The Gross Value Added (GVA), seen by economists as a more stable measure of growth, increased by 6.8% in April-June from a year earlier, compared to 6.3% in the previous quarter.

Upasna Bhardwaj, chief economist at Mumbai-based Kotak Mahindra Bank, said the GDP numbers were softer than expectations but the GVA remained firm with non-farm growth holding up.

“We retain our GDP growth expectations of 6.9% in 2024/25, aided largely by rural demand and government spending while watching closely the likely fatigue in urban demand, private capex and pace of global slowdown,” she said.

Consumer spending, which constitutes about 60% of GDP, rose to a seven-quarter high of 7.4% in April-June from a year earlier, compared to 4% in the previous quarter. Capital investments also rose by 7.4% compared to 6.5% in the previous quarter.

However, government spending in real terms fell 0.2% year-on-year in April-June, compared to a 0.9% rise in the previous quarter, data showed.

Manufacturing, which makes up about 17% of India’s GDP, grew by 7% year-on-year in the April-June quarter, compared to an 8.9% expansion in the previous quarter.

Agricultural output rose 2% year on year in the same period, up from 1.1% in the previous quarter. Plentiful rainfall this year is expected to enhance farm output, rural incomes and consumer demand, a trend reflected in increased sales of two-wheelers and tractors in July.

JOBS CHALLENGE

Despite strong growth relative to other economies, India faces challenges in job creation and more inclusive economic growth. These issues have affected real wages, household consumption among lower-income groups, and private investments.

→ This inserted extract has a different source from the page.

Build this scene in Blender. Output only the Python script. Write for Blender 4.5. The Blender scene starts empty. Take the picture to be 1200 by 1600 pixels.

“Government capital expenditure will continue to be a major pillar of growth as in the previous year,” said Suman Chowdhury, economist at Acuite Ratings, citing infrastructure spending.

The government has stepped up spending with last month’s $576 billion annual budget, which includes billions of dollars for affordable housing and rural jobs, to stimulate economic activity.

Economists anticipate that easing retail inflation could lead the central bank to cut its policy rate later this year, potentially boosting household consumption and supporting private investments.